Settlement Counsel

Too often litigation matters are settled within one month of the trial date, after years of litigation.  A fortune is spent in legal bills and expenses, such as expert fees, videotape depositions, thousands upon thousands of documents, employee time…the list goes on and on.  And in many instances, the lawsuit settles for less than the attorney fees incurred.  So often, most of these expenses are needless.  Why?  Because no one attempted an early resolution.

 For over 15 years and for several different corporate clients, Kevin Murphy traveled the country in defense of litigation matters.  In some instances, Kevin would be lead trial counsel.  In other more parochial jurisdictions, Kevin would hire local counsel.  In all cases, Kevin would attempt an early resolution of the dispute with opposing counsel. 
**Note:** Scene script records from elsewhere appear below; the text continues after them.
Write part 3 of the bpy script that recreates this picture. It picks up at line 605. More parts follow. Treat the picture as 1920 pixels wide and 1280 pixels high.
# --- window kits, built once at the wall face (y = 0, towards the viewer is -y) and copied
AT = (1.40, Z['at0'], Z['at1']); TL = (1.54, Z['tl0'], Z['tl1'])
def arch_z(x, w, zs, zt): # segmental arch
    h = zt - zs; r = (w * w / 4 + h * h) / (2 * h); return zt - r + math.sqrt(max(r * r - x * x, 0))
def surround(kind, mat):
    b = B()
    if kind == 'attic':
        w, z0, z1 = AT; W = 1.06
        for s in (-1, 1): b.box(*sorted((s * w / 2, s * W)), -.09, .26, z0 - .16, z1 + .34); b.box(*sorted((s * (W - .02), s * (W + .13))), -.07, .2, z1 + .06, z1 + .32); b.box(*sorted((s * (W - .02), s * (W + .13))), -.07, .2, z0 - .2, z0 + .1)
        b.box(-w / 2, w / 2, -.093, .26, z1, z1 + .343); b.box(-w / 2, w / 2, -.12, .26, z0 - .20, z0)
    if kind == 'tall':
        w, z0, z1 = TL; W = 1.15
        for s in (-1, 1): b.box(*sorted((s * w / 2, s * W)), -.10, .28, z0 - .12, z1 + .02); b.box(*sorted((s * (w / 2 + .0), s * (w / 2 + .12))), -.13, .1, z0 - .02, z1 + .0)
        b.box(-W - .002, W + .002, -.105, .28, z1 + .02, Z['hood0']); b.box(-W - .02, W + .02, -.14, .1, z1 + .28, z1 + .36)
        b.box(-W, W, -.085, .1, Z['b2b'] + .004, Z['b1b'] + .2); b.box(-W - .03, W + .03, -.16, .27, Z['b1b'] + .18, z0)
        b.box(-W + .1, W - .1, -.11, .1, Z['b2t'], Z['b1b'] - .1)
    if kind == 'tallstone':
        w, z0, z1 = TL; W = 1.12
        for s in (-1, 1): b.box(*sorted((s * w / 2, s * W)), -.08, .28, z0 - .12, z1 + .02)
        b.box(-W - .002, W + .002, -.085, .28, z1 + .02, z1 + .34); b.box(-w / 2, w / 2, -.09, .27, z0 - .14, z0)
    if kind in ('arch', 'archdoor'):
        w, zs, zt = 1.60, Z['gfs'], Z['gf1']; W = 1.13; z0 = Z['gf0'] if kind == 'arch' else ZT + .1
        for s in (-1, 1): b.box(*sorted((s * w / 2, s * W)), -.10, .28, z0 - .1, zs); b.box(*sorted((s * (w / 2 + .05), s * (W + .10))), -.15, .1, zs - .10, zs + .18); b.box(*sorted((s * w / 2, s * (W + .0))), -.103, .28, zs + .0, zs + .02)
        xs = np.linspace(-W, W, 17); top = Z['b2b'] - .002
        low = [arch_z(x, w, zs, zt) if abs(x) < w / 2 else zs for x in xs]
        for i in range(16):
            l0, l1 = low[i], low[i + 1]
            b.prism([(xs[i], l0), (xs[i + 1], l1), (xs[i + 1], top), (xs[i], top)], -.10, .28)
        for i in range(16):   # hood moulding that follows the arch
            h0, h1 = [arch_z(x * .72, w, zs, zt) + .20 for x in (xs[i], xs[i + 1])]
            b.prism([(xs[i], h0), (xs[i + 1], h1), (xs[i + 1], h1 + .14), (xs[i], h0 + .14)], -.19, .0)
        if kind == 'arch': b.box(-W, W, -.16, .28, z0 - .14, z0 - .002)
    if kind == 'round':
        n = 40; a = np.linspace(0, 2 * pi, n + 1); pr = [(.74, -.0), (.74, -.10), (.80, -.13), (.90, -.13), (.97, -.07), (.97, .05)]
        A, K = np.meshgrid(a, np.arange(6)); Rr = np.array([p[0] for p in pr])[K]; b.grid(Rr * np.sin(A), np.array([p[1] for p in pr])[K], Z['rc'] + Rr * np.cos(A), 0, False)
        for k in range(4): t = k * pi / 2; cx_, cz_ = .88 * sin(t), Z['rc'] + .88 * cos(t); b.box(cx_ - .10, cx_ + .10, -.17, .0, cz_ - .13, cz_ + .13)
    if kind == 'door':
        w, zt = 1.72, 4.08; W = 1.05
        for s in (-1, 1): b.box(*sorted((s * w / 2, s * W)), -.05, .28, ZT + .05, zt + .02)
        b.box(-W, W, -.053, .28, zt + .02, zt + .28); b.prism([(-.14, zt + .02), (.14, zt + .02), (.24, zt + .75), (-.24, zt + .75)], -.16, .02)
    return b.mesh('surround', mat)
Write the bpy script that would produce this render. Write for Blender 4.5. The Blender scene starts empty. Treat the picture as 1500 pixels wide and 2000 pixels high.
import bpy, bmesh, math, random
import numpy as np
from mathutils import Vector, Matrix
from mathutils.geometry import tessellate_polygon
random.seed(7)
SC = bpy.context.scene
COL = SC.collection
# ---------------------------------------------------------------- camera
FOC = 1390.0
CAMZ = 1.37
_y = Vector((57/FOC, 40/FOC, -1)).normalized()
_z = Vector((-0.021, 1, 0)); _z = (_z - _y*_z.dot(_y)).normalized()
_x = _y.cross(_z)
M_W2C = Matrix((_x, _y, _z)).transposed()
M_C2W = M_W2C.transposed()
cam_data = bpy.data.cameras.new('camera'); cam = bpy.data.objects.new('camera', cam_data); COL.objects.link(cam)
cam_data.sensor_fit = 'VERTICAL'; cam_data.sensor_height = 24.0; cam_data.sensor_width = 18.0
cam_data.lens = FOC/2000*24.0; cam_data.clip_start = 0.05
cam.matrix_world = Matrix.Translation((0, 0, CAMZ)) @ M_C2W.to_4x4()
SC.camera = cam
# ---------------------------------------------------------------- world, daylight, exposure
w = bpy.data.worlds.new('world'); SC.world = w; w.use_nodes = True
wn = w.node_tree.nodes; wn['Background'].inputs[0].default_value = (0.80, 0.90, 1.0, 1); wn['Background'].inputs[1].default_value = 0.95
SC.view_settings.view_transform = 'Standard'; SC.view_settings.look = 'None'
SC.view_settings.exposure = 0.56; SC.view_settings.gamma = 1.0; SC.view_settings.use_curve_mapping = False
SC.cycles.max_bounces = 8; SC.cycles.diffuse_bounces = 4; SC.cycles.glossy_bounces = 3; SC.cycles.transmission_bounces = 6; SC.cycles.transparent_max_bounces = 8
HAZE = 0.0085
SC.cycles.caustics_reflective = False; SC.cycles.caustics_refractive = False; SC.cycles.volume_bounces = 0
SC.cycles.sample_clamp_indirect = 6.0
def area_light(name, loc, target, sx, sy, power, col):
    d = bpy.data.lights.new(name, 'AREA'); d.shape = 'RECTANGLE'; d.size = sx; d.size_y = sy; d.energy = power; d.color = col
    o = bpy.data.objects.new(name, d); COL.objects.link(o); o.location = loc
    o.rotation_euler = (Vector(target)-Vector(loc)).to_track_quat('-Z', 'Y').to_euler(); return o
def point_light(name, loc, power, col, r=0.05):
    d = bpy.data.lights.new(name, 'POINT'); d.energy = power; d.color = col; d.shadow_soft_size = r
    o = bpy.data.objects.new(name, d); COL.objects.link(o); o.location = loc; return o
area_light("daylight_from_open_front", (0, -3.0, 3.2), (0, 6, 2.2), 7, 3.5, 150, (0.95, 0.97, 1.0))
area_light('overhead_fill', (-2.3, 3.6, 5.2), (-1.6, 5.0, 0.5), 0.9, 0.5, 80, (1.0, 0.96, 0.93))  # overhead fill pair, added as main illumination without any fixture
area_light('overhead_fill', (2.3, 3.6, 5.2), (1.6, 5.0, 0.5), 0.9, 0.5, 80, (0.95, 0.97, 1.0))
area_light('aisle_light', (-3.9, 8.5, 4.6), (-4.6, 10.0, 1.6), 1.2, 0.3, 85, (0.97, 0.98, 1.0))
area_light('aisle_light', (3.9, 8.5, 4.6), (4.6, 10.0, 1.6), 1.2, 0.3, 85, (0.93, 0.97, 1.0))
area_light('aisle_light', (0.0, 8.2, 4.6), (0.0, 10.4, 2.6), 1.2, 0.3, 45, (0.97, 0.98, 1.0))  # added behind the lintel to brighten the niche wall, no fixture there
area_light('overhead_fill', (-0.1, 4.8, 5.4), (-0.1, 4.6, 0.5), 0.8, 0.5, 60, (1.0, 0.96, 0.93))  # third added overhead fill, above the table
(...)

 One of Kevin’s goals from the very outset of any lawsuit is to assess liability.  If his client has no liability, his job is to convince plaintiff’s counsel of that fact, or depending upon the circumstances, settle early for nuisance value.  If liability is in fact an issue, then an attempt is made for an early resolution with opposing counsel, before the legal bills started rolling in with depositions, court appearances, and motion practice.  These early resolutions save clients huge sums of money. 

 Now, the legal community has given a name to what Kevin has been doing for two decades, and that is settlement counsel.  In addition to corporate clients, plaintiff and defense attorneys have sought his advice on trying to obtain early resolutions to business disputes and tort litigation.  It makes sense for all parties.

 Every day, litigation attorneys face a dilemma.  They know that 97 percent of all civil cases either settle or get dismissed by way of summary judgment.  They also know that an early resolution is generally better than the massive expense and risk of litigation.  But attorneys also know that many corporate clients want a lawyer with a tough reputation, and raising the idea of settlement may present the wrong impression, not to mention cutting into billable hours.  Hiring settlement counsel at the outset can eliminate these conflicts of interest.

 The goal of settlement counsel is to reach a resolution either before a lawsuit has commenced, or shortly thereafter.  Settlement counsel can help by suggesting approaches and ideas that neither side contemplated.  This approach can result in certain remedies that the law cannot provide.  One such example is a lawsuit settlement Kevin crafted that resulted in a new five-year contract between the parties, resulting in a sizeable profit for his client.  Kevin’s understanding of the client’s business and goals, along with his training as a certified mediator, was key to this successful conclusion.

Frequently Asked Questions

Q:        What are some specific benefits to hiring settlement counsel?

A:        The benefits are many.  There are far more remedies and range of alternatives that can meet your business objectives in a negotiated resolution.  Litigation remedies, however, are limited to the type of relief that the legal system can award.  Most importantly, early resolution of disputes saves tens of thousands and sometimes millions of dollars in legal bills and expenses.  In addition, it also saves on hidden costs, such as employee time lost, stress and anxiety, and increased insurance premiums.  Too often, settlement occurs either shortly before trial, or on the courthouse steps, with a lose-lose resolution due to the cost of a war that should have been resolved years earlier by an experienced negotiator.

Q:        When is the best time to hire settlement counsel?

A:        Generally, there are two models in this process.  First is the initial stage, before litigation begins.  Clearly, the financial benefits here are many, including avoiding litigation altogether, with no need to pay two lawyers at the same time.  Second, if litigation commences, settlement counsel will coordinate with litigation counsel, but can proceed independently, utilizing the information obtained in discovery to enhance the possibility of settlement.

Q:        Why both settlement and litigation counsel?

A:        The most obvious answer is that good generals rarely make good diplomats.  The reason is simple—litigators are trained in an adversarial setting, and to many, any early discussion with the opposition about settlement will be perceived as a sign of weakness.  Litigators also fear that the client will lose faith in them if they raise the issue of settlement at the outset of a case.  Kevin has been trained and certified in mediation, and has negotiated thousands of agreements resolving lawsuits.  But he also has 38 years of experience as a litigator, and thus knows how to coordinate with trial counsel to obtain the information necessary to enhance settlement possibilities.  In addition, statistics show that cases settle sooner with the use of settlement counsel, thus significantly lowering litigation fees and expenses.

Q:        What will this cost?

A:        As stated, the use of settlement counsel has been proven to be a source of cost savings, especially involving business disputes.  Our firm is willing to discuss several fee alternatives, including our customary hourly rates; a hybrid fee of a lower hourly rate and a percentage of the savings; a total contingent fee on achieving a result that exceeds an agreed upon expectation; and finally, a fixed retainer with a premium based on cost savings.